LMH Music Teacher and Choir Director Marcy Hostetler

LMH History Teacher, Mr. Ulloa shares his reflections from his Peer-to-Peer Observations in Mrs. Hostetler’s Campus Chorale class.

Marcy Hostetler – Campus Chorale Class Observations

The reputation of the choral programs at Lancaster Mennonite is sparkling.  Every time I have seen our singing groups perform, I’m left deeply impressed, along with the rest of the audience. The students in our music programs work hard and deserve a lot of credit for the remarkable quality of their performances, but they need leadership, guidance and inspiration.  That’s where Marcy Hostetler comes in.

On Monday and Tuesday of last week, I observed Marcy’s 7th period Campus Chorale class. This class has about 40 students. Highly talented and highly enthusiastic, I immediately saw these students’ excitement about getting to 7th period as they entered the room.

Below, I describe three major takeaways from my observations of Marcy’s classes.  I am thankful for her willingness to open up her room to my presence.


Marcy’s classroom is full of energy! And oftentimes, school is not. I almost felt like I left school for a period while visiting Marcy’s room. In our post-observation discussion, Marcy and I discussed the importance of mobility; both of the teacher and of the students.

Marcy began both class periods with focus exercises that revolved around breathing, group interaction and energy building. The students were clearly used to these and enjoyed them! In the two classes I observed, I witnessed no less than 7 different exercises that included running around the room in a twelve count and stopping at a four count “rest”, students dancing in pairs during a vocal warm up, and some sort of singing of the word “hippopotamus”. The students’ movement, along with Marcy’s modeling of movement around the space of the classroom, built a special and exciting energy.

Simultaneous focus on individual and group

In a room with 40 students and a lot of action, Marcy demonstrated a keen ability to give attention to individual students, whether through encouraging students who were doing particularly well or calling for adjustments from singers when necessary, while simultaneously giving direction and focus to the whole group. Impressive!
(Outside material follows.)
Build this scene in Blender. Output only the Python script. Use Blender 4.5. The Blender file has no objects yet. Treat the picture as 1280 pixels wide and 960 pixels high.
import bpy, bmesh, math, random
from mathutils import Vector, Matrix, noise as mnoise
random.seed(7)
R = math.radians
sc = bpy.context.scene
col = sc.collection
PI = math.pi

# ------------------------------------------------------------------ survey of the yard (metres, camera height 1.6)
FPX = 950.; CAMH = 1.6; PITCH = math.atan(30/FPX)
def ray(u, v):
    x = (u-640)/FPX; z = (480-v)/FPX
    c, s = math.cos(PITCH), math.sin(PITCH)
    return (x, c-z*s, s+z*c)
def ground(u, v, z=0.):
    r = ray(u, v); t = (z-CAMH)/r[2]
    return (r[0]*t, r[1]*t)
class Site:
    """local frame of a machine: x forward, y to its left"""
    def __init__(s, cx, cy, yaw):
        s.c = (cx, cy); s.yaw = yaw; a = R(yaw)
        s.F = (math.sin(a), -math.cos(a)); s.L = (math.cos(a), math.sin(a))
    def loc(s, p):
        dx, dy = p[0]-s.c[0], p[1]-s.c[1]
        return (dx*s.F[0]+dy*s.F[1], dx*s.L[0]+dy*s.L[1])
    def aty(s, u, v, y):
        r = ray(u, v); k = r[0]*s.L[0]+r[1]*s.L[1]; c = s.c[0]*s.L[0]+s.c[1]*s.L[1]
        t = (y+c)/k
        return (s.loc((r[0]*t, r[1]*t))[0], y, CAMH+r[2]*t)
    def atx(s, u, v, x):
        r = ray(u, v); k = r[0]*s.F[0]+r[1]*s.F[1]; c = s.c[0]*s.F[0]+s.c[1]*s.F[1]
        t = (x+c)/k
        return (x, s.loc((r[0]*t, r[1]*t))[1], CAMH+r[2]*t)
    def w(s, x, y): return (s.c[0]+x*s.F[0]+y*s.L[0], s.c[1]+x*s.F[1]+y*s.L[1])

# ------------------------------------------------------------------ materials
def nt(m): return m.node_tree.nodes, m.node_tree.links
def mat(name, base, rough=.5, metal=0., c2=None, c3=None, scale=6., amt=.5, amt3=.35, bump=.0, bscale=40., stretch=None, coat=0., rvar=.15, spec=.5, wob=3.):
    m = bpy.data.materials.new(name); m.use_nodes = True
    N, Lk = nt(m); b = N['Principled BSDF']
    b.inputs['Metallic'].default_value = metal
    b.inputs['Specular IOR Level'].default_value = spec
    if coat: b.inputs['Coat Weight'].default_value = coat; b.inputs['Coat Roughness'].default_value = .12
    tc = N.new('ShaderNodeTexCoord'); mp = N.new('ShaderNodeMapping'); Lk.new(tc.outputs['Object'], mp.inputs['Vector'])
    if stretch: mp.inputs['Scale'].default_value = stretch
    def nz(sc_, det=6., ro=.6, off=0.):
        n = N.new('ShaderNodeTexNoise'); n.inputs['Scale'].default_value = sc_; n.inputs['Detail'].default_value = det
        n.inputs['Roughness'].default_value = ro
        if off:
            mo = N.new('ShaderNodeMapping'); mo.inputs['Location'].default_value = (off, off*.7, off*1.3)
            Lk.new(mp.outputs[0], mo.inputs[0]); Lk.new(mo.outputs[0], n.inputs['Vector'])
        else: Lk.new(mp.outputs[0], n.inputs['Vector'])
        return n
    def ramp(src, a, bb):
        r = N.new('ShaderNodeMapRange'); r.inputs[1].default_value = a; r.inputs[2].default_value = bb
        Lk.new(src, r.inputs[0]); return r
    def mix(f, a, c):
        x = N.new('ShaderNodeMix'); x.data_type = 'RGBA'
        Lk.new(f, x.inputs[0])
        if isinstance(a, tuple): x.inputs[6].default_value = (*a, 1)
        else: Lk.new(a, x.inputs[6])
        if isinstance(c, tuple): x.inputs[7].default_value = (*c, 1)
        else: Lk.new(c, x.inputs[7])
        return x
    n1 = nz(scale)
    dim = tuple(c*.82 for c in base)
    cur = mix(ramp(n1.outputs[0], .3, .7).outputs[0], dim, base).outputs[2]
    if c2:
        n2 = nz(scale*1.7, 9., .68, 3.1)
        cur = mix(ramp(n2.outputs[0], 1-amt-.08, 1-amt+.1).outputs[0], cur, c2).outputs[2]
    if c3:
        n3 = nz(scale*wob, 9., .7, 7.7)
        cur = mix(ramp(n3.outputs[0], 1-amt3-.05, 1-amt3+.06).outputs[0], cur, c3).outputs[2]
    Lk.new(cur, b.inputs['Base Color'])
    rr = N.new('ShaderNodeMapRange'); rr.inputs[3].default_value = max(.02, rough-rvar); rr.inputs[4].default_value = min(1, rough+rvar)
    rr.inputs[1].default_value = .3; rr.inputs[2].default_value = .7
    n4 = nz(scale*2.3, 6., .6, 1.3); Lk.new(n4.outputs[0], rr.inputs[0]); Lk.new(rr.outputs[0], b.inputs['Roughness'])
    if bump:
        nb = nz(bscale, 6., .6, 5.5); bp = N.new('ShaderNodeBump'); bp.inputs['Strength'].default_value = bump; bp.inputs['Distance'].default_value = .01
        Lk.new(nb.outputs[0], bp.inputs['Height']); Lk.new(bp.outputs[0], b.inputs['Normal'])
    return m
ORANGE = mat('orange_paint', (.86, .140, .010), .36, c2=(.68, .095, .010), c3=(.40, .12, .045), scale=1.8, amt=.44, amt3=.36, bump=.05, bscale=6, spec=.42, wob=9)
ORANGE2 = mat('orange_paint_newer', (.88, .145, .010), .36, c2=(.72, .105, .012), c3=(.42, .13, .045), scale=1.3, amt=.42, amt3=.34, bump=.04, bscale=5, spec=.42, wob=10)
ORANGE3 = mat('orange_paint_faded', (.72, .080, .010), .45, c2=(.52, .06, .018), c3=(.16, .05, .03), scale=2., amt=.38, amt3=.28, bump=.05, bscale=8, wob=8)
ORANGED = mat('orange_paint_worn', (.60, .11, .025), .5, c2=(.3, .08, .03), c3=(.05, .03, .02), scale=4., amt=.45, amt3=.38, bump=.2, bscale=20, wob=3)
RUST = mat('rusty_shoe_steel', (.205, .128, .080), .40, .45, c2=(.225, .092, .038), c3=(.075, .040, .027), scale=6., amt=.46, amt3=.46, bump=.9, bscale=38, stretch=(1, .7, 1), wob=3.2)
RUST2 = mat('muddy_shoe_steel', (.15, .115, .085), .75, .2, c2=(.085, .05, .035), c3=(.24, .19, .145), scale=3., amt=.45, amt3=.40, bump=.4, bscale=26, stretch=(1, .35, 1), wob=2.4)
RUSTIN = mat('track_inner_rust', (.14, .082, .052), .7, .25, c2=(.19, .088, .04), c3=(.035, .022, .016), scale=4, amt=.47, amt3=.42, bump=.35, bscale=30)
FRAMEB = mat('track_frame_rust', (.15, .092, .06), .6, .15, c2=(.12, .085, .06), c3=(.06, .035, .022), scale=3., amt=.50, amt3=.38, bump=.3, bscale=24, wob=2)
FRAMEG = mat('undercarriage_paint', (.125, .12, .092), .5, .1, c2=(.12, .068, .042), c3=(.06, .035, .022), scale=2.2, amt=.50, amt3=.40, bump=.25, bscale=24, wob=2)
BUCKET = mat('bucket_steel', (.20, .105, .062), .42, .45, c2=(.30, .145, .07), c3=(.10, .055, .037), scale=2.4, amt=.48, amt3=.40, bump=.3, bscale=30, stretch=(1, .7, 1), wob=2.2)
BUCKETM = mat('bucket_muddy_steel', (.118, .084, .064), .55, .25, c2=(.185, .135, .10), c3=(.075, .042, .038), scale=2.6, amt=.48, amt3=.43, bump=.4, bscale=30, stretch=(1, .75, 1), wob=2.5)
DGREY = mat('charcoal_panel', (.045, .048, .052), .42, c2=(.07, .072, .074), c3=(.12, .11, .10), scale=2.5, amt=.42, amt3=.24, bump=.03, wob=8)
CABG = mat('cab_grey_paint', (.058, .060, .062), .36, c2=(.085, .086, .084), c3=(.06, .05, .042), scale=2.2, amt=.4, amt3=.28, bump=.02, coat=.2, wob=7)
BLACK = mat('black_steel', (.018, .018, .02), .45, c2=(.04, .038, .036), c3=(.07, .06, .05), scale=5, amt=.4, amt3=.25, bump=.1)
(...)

Marcy has a connection with her students. They trust her. I believe that gaining students’ trust requires a deep care for the students (which they are sharp at perceiving) and for the products they are playing a role in building. Marcy cares about her students and what they are doing in her class. They can feel that, and therefore engage with her.  This then eases the challenge of keeping an eye on individuals and the group at the same time because, indeed, they’re all engaged in the same thing.

Clear communication

In Marcy’s class, expectations were high, and they were also clearly communicated. She expects students to check email regularly and respond to her communications. She has a pattern for how class should begin. She demands to have eyes on her. She has key words and phrases that she utilizes that students respond to (“lean in”; “posture”; “give it shape”; etc.).  I didn’t know exactly what these meant, but the students did! Being concise and clear – one of my biggest goals as a teacher.

Students are bound to feel more comfort, encouragement and safety to try new things if they understand what the teacher expects and are given a clear plan of how to get there. I saw this exemplified in Campus Chorale.

We all teach different subjects and disciplines, but we all share the same art of teaching.  Though I don’t teach music, I learned a lot from this observation and am left pondering how I can encourage more energy-building in my classroom through movement and look for ways to continue to build trust with students.

Thank you again, Marcy, for all you do for your students!